Active Inference through Incentive Design in Markov Decision Processes (2502.07065v1)

Abstract: We present a method for active inference with partial observations in stochastic systems through incentive design, also known as the leader-follower game. Consider a leader agent who aims to infer a follower agent's type given a finite set of possible types. Different types of followers differ in either the dynamical model, the reward function, or both. We assume the leader can partially observe a follower's behavior in the stochastic system modeled as a Markov decision process, in which the follower takes an optimal policy to maximize a total reward. To improve inference accuracy and efficiency, the leader can offer side payments (incentives) to the followers such that different types of them, under the incentive design, can exhibit diverging behaviors that facilitate the leader's inference task.
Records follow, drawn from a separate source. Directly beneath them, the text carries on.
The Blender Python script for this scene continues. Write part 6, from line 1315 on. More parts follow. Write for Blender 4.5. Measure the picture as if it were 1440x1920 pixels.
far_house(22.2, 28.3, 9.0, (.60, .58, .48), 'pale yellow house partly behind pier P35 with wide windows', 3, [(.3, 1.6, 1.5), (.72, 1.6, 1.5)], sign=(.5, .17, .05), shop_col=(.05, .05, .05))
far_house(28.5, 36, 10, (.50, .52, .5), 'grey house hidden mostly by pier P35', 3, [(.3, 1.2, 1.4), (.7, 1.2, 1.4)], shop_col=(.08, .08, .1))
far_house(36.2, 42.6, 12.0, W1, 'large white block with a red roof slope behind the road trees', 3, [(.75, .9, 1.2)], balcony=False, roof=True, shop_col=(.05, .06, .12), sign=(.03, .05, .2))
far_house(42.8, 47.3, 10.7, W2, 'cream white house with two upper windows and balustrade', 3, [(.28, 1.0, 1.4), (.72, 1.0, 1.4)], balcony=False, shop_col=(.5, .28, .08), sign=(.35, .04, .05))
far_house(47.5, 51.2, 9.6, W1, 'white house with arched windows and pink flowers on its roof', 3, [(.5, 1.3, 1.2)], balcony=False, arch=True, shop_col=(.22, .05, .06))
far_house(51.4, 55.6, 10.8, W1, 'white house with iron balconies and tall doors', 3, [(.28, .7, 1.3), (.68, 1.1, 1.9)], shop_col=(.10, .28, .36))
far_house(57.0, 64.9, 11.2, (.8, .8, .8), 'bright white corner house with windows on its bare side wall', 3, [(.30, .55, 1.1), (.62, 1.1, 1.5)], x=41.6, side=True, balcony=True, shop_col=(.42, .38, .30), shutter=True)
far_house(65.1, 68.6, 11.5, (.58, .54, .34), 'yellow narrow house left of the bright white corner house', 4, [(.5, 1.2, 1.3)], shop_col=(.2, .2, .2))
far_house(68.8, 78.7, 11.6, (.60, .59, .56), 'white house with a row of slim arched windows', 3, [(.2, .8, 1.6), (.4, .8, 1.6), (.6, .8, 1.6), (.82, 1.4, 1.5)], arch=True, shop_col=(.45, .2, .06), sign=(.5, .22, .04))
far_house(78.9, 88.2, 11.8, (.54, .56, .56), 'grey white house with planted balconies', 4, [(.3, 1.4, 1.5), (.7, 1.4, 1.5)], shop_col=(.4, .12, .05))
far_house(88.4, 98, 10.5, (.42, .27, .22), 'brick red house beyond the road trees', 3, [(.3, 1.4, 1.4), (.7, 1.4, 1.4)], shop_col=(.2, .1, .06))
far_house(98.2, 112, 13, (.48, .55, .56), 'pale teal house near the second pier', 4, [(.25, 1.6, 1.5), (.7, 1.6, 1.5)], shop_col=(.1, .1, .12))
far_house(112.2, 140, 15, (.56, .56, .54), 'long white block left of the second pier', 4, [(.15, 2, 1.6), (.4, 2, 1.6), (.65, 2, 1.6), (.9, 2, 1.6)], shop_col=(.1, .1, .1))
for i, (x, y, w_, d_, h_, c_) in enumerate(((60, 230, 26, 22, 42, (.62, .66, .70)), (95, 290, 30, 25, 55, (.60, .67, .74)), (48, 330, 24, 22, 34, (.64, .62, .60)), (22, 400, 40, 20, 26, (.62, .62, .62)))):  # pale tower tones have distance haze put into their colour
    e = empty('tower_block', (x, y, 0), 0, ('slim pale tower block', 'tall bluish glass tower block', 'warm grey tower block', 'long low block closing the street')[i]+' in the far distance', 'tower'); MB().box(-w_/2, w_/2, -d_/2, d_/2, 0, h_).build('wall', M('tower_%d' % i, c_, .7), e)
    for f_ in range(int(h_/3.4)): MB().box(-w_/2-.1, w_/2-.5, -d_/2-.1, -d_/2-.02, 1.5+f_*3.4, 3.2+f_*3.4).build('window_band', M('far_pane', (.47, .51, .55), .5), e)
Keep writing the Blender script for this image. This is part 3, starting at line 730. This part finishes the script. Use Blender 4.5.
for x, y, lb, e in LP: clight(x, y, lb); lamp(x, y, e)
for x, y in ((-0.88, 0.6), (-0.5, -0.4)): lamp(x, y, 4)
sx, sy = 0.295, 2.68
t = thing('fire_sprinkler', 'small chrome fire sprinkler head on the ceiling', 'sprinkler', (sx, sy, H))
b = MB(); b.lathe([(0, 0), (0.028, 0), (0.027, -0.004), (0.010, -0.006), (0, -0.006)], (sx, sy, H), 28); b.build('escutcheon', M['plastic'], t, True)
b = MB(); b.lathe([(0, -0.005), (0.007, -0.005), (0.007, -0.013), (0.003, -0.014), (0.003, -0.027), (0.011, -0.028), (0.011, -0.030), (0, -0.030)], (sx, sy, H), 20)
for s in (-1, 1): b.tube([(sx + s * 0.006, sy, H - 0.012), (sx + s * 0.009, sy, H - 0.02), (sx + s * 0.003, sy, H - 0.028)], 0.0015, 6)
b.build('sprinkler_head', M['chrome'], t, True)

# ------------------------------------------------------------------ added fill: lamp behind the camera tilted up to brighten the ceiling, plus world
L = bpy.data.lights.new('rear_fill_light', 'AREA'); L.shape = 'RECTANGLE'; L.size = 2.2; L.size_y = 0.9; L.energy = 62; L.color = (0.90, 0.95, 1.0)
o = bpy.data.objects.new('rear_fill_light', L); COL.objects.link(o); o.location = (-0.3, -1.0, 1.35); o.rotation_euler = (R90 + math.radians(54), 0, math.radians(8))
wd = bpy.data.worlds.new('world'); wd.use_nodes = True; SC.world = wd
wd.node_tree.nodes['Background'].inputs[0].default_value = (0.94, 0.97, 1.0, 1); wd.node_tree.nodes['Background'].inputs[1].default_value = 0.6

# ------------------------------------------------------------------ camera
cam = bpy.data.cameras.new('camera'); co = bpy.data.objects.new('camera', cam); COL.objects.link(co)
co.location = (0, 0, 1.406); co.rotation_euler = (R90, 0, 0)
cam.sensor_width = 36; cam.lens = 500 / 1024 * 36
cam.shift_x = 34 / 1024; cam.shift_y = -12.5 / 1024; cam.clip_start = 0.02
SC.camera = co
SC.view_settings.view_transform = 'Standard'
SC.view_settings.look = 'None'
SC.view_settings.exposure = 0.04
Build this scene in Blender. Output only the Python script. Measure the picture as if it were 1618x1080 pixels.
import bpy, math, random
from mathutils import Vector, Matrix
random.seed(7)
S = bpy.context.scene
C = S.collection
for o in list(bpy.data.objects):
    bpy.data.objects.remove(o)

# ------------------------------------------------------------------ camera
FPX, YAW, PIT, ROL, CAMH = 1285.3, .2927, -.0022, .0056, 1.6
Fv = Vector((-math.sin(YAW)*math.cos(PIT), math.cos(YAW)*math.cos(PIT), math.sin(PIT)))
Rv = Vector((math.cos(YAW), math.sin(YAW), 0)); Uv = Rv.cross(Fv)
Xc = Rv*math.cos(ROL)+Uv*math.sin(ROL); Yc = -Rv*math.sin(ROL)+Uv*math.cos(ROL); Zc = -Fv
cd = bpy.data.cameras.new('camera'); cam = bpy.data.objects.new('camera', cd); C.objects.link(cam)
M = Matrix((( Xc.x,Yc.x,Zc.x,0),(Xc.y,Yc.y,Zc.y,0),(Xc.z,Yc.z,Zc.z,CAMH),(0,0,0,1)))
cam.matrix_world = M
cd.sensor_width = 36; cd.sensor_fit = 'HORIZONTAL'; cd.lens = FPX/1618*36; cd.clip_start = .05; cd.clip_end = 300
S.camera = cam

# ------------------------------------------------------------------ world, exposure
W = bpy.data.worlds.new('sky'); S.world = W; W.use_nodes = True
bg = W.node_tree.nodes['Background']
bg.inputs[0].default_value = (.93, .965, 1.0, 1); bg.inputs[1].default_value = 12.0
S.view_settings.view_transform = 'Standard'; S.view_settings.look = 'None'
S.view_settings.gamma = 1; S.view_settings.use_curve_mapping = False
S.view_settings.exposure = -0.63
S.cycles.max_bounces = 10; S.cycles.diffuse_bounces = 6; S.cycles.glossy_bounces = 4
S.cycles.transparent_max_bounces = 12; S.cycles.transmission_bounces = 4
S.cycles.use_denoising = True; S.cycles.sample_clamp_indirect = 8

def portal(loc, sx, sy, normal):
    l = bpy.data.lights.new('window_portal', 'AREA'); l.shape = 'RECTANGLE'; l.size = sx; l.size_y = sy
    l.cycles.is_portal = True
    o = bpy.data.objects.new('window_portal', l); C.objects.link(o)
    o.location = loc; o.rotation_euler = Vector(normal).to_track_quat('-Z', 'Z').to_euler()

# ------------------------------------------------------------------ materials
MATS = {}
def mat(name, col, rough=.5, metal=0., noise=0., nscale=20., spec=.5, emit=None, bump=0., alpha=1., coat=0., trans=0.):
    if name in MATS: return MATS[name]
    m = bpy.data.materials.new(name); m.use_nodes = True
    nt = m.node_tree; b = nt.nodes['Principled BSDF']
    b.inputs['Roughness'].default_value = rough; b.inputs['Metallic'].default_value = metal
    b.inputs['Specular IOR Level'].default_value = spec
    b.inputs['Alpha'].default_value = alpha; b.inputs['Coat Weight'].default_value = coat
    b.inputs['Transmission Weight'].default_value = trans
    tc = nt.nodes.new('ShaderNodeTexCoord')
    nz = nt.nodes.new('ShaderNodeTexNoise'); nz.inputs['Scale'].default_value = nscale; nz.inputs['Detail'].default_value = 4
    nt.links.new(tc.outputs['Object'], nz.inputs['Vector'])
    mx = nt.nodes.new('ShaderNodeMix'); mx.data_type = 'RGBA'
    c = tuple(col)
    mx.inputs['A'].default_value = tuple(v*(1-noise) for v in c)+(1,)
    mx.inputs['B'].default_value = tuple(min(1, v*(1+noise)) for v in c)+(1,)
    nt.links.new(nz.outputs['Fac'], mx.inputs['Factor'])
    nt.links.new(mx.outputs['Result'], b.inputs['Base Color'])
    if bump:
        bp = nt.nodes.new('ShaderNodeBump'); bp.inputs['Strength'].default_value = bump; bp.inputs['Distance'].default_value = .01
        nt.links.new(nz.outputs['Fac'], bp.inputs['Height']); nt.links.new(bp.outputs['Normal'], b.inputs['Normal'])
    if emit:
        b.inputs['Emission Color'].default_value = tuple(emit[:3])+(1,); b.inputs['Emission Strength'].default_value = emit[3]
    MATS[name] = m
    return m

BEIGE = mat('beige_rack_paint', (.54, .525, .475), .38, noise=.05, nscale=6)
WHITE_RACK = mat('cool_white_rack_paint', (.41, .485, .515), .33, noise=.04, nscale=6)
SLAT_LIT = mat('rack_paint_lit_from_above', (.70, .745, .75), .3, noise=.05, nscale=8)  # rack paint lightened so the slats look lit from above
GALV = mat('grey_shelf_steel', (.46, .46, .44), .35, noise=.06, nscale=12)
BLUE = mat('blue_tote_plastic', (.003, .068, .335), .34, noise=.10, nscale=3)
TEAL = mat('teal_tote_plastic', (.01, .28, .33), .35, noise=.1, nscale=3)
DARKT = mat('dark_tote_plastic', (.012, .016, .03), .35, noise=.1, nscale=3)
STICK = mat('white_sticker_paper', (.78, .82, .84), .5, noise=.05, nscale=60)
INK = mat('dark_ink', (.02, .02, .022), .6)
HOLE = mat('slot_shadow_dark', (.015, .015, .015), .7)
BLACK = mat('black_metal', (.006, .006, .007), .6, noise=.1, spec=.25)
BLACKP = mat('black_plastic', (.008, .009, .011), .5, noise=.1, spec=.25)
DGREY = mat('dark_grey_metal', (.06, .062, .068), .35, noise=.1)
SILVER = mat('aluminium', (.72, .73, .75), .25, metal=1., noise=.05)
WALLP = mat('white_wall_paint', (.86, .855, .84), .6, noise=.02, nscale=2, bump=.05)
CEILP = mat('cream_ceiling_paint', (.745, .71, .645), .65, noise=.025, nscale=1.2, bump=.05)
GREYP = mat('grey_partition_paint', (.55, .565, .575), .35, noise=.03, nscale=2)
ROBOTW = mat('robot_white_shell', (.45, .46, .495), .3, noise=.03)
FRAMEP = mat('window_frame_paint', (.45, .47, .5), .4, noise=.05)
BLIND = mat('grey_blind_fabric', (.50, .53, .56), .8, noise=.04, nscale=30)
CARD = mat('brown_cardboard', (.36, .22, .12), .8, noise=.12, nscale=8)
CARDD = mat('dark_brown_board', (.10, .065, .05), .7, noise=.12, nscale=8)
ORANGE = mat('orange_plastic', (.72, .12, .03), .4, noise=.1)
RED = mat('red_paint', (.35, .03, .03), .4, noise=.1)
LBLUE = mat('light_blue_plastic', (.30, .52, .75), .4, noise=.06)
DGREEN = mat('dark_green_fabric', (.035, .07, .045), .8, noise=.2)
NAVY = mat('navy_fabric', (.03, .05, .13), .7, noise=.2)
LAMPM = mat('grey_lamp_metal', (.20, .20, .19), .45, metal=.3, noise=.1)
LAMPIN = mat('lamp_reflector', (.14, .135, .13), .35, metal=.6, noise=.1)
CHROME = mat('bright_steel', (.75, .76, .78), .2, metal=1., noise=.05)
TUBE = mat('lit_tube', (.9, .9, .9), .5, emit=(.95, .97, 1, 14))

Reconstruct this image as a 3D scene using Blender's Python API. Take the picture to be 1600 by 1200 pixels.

We show the problem of active inference through incentive design can be formulated as a special class of leader-follower games, where the leader's objective is to balance the information gain and cost of incentive design. The information gain is measured by the entropy of the estimated follower's type given partial observations. Furthermore, we demonstrate that this problem can be solved by reducing a single-level optimization through softmax temporal consistency between followers' policies and value functions. This reduction allows us to develop an efficient gradient-based algorithm. We utilize observable operators in the hidden Markov model (HMM) to compute the necessary gradients and demonstrate the effectiveness of our approach through experiments in stochastic grid world environments.